Ethiopian Airlines, others propel Africa’s strong growth rate by 9.5%

 
African airlines’ traffic rose by 9.5 per cent, continuing the trend of strong growth that is linked to the expansion of long-haul networks by the region’s carriers, particularly Ethiopian Airlines. Capacity rose 10.4 per cent, and load factor slipped 0.5 percentage points to 64.5 per cent.
The disclosure was made by the International Air Transport Association (IATA) adding that global passenger traffic results overall for May shows that demand (measured in revenue passenger kilometers, or RPKs) rose 4.6 per cent, compared to the same month in 2015, which was the same level achieved in April.
ethiopia
According to the clearing house for 260 global airlines, capacity climbed 5.5 per cent, which pushed the average load factor down 0.7 percentage points to 78.7 per cent, while demand for domestic traffic rose 5.1 per cent, outpacing international demand growth of 4.3 per cent.
Director-General of IATA, Tony Tyler said, “After a very strong start to the year, demand growth is slipping back toward more historic levels.
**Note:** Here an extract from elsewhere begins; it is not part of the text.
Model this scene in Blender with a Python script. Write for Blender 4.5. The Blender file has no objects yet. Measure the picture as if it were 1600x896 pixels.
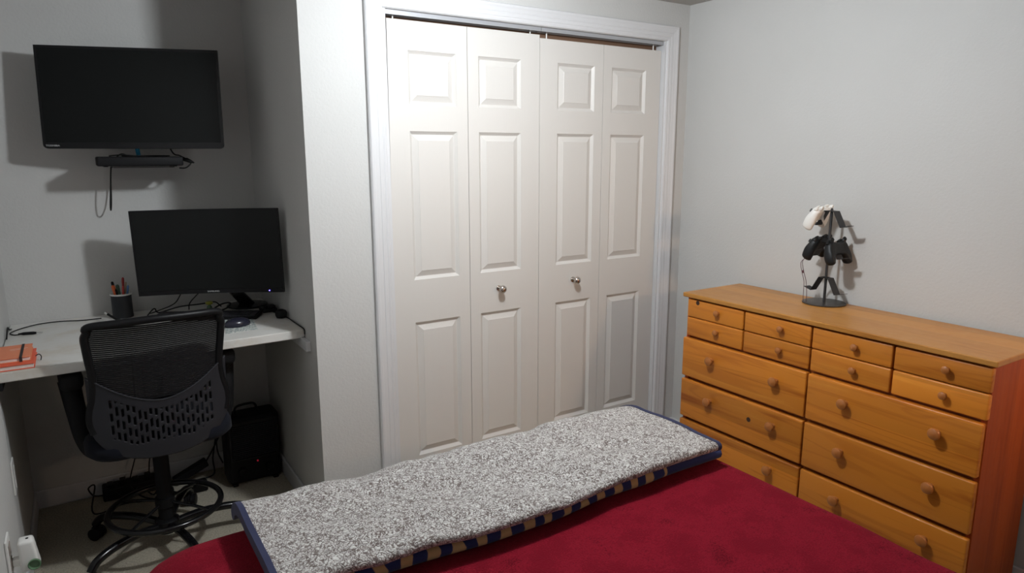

A combination of factors is likely behind this more moderated pace of demand growth. These include continuing terrorist activity and the fragile state of the global economy. Neither bode well for travel demand. And the shocks of Istanbul and the economic fallout of the Brexit vote make it difficult to see an early uptick.”
International Passenger Markets
Annual growth in international RPKs slowed for the third consecutive month, to 4.3 per cent, from 5per cent recorded in April year-over-year. Airlines in all regions recorded growth. Total capacity climbed 6.1 per cent, causing load factor to slip 1.3 percentage points to 77.1 per cent.
  • Asia-Pacific airlines’ traffic rose 5.1 per cent in May compared to the year-ago period. Capacity increased 6.4 per cent, which caused load factor to slide 1.0 percentage point to 75.1 per cent. Strong upward momentum has stalled in recent months with growth tracking sideways since the beginning of the year.
  • European carriers’ May demand climbed just 2.1 per cent over May 2015, reflecting continuing fallout from the Brussels terror attack. Capacity rose 3.5 per cent and load factor dipped 1.1 percentage points to 80.6%, which despite the decline still was the highest among regions.
  • Middle East carriers had an 11.8 per cent rise in demand in May compared to a year ago, which was the largest increase among regions. Capacity increased 15.6 per cent, however, and load factor dropped 2.4 percentage points to 71.9 per cent. Growth in capacity has now exceeded traffic growth in 18 of the past 20 months.
  • North American airlines’ traffic climbed 0.5 per cent as carriers continue to focus on the larger and stronger domestic markets. Capacity rose 1.9 per cent and load factor fell 1.1 percentage points to 80.1 per cent.
  • Latin American airlines experienced a 5.1 per cent increase in traffic in May compared to the same month last year. As with Europe, upward momentum has stalled. Capacity climbed 5.2 per cent and load factor was flat at 80.2 per cent.
  • African airlines’ traffic rose 9.5 per cent, continuing the trend of strong growth that is linked to the expansion of long-haul networks by the region’s carriers, particularly Ethiopian Airlines. Capacity rose 10.4 per cent, and load factor slipped 0.5 percentage points to 64.5 per cent.
Domestic Passenger Markets
Domestic demand rose 5.1 per cent in May compared to May 2015, which was up from the 4 per cent year-on-year growth recorded in April. Results were decidedly mixed, with Brazil, Russia and Japan all showing declines. Domestic capacity climbed 4.4 per cent, and load factor rose 0.5 percentage points to 81.7 per cent.